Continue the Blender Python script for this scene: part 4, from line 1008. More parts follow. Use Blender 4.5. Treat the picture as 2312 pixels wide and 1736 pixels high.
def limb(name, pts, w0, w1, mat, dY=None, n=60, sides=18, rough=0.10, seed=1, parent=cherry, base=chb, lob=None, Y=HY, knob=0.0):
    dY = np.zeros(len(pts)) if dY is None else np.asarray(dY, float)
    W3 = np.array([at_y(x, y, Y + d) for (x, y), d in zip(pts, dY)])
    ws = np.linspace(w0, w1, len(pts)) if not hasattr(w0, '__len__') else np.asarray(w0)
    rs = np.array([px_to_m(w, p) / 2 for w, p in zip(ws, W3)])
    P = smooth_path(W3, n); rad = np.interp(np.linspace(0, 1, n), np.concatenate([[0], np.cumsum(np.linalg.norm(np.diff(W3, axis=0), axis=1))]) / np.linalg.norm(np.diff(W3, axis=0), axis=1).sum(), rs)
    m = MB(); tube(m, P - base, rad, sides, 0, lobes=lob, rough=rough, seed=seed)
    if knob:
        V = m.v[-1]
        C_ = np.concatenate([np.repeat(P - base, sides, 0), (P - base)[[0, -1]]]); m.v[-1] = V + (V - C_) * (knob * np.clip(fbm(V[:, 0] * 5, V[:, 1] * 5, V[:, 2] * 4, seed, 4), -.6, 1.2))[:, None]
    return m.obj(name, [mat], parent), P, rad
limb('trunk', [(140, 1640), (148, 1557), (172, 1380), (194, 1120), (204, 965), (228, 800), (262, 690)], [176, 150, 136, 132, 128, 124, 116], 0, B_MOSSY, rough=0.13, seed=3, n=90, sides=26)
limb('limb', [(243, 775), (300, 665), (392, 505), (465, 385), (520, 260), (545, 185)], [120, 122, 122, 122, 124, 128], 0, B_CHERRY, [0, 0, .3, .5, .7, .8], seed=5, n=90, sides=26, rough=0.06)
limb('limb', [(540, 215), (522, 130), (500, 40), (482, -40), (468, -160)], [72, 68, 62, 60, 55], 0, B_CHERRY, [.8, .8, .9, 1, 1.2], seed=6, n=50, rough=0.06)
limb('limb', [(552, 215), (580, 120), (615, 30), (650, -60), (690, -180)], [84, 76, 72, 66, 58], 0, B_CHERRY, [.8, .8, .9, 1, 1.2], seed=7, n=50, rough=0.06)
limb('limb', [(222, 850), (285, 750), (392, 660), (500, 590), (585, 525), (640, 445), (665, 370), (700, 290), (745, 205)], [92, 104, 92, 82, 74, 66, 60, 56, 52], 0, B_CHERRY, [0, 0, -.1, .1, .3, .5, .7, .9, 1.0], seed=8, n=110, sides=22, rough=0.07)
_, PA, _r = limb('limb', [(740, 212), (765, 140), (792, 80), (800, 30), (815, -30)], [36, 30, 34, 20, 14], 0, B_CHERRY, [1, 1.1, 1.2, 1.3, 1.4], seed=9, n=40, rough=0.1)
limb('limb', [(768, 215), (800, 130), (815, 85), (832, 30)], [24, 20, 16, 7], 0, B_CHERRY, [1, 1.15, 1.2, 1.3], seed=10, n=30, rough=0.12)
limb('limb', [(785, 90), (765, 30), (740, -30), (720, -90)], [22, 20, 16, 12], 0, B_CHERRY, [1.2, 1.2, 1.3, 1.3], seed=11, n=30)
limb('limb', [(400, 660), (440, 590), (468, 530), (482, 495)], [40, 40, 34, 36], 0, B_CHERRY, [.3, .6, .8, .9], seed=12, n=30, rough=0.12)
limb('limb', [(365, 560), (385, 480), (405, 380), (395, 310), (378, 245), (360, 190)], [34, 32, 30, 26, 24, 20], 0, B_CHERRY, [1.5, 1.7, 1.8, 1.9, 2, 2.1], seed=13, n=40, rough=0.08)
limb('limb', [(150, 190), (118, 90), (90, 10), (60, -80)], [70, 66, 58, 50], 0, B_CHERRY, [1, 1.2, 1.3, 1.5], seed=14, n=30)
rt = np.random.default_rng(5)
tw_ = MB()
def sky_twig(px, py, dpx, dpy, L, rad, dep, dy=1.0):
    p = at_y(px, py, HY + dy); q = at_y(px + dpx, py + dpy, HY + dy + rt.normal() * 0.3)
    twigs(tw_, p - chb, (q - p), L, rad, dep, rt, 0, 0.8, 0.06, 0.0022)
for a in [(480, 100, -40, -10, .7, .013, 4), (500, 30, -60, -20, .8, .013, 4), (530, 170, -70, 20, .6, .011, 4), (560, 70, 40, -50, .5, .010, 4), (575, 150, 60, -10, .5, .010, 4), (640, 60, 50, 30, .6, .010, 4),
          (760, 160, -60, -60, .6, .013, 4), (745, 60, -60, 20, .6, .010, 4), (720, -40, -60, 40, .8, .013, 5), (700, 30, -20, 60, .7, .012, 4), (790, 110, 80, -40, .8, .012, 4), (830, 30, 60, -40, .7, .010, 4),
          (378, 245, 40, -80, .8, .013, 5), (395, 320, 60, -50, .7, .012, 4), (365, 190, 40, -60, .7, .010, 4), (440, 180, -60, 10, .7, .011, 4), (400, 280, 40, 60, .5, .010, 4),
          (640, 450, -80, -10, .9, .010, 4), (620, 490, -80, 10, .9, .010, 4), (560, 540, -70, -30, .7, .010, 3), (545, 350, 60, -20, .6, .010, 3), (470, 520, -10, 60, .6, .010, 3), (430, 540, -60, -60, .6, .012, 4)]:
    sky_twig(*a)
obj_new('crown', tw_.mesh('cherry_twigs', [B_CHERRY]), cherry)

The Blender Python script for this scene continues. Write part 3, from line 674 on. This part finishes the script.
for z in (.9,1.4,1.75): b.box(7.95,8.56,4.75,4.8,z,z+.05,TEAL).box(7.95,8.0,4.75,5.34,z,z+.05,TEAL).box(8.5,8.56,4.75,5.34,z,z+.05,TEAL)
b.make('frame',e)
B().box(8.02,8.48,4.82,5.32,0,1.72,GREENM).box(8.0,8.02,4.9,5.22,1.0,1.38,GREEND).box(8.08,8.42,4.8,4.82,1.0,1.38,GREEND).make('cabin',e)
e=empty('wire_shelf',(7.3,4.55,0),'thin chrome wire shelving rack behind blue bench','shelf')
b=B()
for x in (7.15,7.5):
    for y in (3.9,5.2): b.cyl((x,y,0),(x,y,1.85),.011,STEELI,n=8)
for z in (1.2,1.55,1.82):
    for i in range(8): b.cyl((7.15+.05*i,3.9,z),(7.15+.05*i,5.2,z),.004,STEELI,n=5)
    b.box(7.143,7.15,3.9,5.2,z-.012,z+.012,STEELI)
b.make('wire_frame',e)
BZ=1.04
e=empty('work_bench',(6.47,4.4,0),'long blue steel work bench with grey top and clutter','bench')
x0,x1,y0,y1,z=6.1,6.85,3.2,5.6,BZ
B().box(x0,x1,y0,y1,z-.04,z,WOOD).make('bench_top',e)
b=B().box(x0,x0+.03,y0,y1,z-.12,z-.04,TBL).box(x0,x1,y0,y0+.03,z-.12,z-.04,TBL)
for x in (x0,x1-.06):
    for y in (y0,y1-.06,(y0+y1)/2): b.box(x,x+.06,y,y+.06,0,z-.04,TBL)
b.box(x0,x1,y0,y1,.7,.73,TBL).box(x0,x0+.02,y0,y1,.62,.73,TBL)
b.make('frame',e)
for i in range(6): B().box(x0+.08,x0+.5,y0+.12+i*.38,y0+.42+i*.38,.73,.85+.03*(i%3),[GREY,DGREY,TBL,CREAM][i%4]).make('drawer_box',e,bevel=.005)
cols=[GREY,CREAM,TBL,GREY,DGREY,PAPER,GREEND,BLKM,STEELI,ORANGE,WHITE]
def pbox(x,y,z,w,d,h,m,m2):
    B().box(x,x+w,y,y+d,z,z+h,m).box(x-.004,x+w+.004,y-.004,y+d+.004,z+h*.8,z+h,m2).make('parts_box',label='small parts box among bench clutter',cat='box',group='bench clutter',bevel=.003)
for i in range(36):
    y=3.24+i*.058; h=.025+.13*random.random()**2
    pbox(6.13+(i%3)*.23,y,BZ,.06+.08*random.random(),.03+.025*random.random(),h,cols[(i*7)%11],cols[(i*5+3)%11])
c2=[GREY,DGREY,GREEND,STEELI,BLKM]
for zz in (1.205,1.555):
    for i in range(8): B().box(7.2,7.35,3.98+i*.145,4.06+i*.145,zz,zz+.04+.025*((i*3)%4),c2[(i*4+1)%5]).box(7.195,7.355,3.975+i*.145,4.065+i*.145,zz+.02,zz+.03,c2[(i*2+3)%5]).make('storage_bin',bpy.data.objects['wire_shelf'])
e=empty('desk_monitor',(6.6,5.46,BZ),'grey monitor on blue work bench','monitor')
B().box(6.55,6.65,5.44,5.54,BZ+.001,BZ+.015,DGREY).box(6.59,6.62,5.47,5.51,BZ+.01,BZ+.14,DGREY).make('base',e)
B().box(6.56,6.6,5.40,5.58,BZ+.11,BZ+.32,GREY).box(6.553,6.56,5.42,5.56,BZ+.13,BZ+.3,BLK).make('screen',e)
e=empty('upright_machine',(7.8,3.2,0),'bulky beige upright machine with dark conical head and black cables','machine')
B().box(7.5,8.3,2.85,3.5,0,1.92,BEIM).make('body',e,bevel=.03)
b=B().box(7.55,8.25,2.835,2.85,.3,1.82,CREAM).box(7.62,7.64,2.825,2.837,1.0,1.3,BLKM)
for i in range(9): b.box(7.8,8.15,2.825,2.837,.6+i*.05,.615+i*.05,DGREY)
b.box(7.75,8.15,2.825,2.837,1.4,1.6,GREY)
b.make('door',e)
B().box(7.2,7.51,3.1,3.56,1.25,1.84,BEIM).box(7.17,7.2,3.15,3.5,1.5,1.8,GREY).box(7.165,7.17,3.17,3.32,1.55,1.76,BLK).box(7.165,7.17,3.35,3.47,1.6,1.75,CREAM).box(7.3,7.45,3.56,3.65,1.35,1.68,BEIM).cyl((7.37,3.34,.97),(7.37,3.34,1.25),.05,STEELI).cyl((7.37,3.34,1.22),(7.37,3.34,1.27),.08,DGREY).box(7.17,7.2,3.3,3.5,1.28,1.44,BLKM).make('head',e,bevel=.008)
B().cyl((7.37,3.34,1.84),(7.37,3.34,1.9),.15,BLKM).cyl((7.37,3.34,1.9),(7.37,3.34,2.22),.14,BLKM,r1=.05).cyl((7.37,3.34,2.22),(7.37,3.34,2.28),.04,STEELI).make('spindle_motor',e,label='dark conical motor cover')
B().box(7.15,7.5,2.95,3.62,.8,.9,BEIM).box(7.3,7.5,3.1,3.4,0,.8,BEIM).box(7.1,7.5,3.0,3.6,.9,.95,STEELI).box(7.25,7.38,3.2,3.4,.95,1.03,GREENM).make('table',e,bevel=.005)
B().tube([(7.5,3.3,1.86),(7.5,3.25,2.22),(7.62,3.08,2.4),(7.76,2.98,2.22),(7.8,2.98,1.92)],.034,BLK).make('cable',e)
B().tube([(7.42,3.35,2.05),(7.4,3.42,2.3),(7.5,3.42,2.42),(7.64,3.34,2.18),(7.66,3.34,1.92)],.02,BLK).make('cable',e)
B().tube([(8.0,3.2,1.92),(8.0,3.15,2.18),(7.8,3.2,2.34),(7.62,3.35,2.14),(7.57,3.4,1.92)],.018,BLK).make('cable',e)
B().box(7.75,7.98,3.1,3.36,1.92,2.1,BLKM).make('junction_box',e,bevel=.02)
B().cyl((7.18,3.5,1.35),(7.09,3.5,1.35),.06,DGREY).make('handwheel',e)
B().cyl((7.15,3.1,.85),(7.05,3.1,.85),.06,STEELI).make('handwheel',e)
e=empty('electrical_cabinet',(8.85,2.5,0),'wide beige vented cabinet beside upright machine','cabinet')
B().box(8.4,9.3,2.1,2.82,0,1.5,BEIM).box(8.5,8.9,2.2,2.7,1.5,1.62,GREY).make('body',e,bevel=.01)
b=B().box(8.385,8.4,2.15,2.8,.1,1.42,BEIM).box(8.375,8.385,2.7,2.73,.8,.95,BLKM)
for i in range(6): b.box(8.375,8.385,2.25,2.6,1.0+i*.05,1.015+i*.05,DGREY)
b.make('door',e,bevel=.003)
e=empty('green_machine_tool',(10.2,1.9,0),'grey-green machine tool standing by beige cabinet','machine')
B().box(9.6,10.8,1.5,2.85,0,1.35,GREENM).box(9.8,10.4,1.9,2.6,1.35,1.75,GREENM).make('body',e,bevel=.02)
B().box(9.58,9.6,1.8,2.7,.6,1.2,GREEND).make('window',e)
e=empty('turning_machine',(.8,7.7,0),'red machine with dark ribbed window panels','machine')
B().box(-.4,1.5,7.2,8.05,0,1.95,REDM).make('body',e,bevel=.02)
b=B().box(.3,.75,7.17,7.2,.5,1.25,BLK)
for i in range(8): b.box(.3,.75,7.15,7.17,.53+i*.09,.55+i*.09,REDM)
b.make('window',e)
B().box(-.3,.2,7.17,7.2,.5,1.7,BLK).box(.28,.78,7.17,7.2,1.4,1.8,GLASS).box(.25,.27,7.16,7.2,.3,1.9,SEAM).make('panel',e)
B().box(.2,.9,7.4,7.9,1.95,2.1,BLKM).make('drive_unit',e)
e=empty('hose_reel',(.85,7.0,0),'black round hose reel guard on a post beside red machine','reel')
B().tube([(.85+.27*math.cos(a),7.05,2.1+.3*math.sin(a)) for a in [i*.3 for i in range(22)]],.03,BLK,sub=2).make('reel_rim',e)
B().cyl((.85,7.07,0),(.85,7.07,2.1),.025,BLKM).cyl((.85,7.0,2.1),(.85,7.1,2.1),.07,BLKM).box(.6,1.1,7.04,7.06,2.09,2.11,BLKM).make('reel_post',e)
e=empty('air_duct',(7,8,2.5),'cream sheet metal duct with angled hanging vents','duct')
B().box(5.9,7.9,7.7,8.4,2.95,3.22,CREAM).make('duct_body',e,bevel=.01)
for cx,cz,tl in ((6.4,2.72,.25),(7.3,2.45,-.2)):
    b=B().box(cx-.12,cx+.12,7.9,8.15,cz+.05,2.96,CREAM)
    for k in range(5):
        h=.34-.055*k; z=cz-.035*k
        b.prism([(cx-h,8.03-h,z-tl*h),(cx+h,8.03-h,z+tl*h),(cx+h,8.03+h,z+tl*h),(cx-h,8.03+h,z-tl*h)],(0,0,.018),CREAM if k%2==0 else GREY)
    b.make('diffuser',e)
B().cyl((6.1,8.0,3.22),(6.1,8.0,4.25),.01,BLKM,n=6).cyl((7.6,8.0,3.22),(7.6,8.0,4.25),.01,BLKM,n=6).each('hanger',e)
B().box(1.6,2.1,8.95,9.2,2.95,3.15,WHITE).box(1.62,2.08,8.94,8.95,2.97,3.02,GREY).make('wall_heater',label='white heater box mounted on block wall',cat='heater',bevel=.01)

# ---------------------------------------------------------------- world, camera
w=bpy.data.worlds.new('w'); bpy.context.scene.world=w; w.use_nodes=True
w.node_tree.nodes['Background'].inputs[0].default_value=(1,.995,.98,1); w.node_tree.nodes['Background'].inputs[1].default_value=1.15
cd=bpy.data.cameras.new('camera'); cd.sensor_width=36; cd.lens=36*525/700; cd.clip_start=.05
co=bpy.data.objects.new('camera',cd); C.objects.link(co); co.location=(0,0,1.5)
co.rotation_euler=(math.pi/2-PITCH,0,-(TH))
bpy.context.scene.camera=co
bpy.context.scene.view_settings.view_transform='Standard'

------------------------------------------------

| Given exercise |
Provide only the number of lines in the entries that hold the word "from".

| Task response |
2